§ **WORK INSTRUCTIONS**: Return only the lines between the line holding "Continue the Blender" and the line holding "MB().pprism([(440, 1061), (449, 1061), (444.5, 1052)], YV", the two boundary lines included, exactly as they appear.
§
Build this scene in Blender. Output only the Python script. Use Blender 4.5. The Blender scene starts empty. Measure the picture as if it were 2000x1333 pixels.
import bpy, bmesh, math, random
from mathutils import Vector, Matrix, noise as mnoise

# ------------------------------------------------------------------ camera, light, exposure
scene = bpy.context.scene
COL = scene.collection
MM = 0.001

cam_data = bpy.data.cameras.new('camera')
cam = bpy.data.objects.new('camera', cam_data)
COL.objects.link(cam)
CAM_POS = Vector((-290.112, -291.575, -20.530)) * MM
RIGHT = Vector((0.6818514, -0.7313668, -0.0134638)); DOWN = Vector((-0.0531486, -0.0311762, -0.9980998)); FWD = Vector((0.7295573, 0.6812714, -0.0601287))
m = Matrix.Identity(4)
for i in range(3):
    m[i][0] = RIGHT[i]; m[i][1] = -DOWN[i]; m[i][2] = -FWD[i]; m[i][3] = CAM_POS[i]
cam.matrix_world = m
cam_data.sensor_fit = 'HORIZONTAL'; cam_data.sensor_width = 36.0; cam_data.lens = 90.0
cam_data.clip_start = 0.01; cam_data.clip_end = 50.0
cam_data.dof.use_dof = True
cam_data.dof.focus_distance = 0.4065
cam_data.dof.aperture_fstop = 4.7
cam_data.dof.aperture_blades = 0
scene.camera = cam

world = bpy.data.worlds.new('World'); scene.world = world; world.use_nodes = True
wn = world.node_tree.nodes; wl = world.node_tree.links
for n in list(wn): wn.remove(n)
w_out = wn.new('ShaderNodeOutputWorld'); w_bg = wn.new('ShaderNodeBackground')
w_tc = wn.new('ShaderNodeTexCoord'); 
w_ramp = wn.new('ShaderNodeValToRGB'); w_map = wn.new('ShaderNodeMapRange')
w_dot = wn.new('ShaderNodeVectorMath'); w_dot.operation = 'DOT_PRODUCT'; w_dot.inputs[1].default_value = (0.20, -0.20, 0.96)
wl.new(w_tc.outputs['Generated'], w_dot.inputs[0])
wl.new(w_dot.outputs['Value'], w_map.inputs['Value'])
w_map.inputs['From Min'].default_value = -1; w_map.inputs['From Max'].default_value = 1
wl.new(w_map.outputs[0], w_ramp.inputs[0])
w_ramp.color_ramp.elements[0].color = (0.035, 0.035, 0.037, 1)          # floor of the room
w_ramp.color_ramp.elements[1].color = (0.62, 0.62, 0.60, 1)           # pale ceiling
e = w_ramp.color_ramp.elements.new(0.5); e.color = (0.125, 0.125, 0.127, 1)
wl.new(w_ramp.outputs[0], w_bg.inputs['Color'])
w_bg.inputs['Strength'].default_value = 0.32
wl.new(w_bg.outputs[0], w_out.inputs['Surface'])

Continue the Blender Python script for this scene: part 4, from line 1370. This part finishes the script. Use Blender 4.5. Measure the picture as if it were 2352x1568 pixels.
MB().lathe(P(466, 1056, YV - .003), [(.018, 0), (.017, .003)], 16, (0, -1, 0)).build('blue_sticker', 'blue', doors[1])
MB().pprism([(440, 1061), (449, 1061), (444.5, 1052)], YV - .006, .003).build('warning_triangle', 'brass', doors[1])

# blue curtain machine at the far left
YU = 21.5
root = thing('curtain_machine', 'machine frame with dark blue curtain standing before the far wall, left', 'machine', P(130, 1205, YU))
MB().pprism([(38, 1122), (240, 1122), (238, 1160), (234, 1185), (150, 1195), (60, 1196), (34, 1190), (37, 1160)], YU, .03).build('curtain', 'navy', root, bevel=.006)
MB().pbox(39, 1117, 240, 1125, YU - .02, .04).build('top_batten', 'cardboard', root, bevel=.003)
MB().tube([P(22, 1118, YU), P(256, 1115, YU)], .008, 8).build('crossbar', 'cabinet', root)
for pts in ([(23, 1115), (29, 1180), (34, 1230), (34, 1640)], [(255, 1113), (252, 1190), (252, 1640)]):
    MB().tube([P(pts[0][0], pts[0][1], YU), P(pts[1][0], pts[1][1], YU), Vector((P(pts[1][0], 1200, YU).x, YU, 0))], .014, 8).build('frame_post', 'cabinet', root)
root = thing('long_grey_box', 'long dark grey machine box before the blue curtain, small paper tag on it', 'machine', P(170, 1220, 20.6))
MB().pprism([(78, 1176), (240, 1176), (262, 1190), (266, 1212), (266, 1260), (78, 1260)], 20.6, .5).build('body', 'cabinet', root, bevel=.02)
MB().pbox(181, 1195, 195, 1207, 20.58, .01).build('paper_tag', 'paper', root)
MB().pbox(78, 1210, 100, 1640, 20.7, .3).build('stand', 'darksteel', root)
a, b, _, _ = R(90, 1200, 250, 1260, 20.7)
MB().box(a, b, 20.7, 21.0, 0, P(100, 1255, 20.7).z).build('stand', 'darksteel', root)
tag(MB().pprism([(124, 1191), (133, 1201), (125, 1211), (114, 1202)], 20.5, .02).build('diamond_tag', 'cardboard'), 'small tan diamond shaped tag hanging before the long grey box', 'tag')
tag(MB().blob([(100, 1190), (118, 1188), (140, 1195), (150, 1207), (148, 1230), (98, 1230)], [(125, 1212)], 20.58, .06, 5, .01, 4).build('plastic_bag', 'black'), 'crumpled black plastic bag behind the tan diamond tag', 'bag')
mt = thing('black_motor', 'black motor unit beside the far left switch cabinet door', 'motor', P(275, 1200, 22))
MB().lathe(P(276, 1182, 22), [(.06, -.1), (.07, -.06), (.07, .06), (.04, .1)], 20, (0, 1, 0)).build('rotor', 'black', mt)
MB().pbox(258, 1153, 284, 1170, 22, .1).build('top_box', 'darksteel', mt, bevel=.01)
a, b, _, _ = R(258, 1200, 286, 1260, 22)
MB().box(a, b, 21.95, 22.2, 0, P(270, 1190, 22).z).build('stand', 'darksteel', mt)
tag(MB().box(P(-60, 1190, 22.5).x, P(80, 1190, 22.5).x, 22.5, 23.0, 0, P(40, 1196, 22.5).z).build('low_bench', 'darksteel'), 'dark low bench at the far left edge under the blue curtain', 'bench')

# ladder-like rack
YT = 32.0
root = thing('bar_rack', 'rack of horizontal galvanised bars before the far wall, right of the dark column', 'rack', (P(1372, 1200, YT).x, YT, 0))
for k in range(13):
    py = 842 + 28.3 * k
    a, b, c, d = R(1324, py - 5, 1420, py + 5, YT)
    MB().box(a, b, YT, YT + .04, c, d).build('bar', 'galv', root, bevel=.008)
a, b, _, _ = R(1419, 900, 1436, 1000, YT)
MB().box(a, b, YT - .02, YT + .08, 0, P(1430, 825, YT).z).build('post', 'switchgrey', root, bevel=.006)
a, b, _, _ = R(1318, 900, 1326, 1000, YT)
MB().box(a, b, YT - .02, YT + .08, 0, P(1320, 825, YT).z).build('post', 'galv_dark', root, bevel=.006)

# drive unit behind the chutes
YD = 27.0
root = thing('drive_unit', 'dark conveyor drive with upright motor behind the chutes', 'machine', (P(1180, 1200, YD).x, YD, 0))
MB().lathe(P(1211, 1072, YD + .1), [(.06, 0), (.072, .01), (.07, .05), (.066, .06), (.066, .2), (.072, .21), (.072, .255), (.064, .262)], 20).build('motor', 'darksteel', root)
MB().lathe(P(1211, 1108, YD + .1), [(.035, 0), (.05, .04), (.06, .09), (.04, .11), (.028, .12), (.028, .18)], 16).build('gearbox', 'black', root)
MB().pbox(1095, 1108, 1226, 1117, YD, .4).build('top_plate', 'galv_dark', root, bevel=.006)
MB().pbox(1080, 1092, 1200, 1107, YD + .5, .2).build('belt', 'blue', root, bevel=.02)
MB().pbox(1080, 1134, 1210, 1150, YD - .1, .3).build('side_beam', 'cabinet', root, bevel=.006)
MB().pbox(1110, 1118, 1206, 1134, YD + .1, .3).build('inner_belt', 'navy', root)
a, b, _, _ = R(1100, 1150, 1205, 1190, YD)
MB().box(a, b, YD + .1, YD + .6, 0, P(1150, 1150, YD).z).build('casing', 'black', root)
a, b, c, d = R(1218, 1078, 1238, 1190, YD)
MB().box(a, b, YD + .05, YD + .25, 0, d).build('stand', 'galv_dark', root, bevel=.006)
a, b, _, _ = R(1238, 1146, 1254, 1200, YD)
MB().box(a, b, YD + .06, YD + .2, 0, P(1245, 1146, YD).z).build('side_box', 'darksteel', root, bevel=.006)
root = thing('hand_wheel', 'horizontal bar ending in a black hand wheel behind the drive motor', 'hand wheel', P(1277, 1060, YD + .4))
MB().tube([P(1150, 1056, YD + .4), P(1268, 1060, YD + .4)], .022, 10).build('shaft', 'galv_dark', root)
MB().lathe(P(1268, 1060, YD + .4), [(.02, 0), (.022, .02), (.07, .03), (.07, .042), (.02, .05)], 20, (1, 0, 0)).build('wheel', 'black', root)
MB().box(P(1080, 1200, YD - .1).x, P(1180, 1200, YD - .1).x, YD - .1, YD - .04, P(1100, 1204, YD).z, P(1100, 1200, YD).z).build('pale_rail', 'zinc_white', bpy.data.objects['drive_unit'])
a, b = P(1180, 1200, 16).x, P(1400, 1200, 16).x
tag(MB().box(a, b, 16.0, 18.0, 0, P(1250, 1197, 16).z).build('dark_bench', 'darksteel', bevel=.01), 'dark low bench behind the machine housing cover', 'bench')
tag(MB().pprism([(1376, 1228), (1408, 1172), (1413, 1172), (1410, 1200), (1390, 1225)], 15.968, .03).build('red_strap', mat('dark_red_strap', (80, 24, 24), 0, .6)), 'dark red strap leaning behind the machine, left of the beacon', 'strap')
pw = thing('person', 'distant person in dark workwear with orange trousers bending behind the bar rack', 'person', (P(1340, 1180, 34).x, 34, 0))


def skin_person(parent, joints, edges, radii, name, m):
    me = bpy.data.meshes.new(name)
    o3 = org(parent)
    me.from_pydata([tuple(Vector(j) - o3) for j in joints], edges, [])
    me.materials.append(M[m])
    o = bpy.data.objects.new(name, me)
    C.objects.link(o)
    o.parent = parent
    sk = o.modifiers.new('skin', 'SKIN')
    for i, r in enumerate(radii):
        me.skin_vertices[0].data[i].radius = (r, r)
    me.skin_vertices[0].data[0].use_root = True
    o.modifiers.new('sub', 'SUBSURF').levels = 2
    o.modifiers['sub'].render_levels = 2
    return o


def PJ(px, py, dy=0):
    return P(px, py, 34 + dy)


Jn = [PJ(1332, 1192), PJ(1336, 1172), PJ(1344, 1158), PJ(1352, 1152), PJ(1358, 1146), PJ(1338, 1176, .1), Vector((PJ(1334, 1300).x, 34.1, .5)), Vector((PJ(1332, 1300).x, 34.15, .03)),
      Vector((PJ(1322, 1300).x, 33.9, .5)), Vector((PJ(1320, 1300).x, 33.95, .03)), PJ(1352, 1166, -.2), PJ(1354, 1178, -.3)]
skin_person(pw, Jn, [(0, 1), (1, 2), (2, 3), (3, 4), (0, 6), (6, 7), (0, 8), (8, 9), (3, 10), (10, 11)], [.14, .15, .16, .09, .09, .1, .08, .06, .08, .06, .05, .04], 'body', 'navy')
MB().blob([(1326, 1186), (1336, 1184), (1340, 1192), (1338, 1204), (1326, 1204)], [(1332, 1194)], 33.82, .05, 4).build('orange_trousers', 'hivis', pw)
§
§ **FINISHED ANSWER**:
Continue the Blender Python script for this scene: part 4, from line 1370. This part finishes the script. Use Blender 4.5. Measure the picture as if it were 2352x1568 pixels.
MB().lathe(P(466, 1056, YV - .003), [(.018, 0), (.017, .003)], 16, (0, -1, 0)).build('blue_sticker', 'blue', doors[1])
MB().pprism([(440, 1061), (449, 1061), (444.5, 1052)], YV - .006, .003).build('warning_triangle', 'brass', doors[1])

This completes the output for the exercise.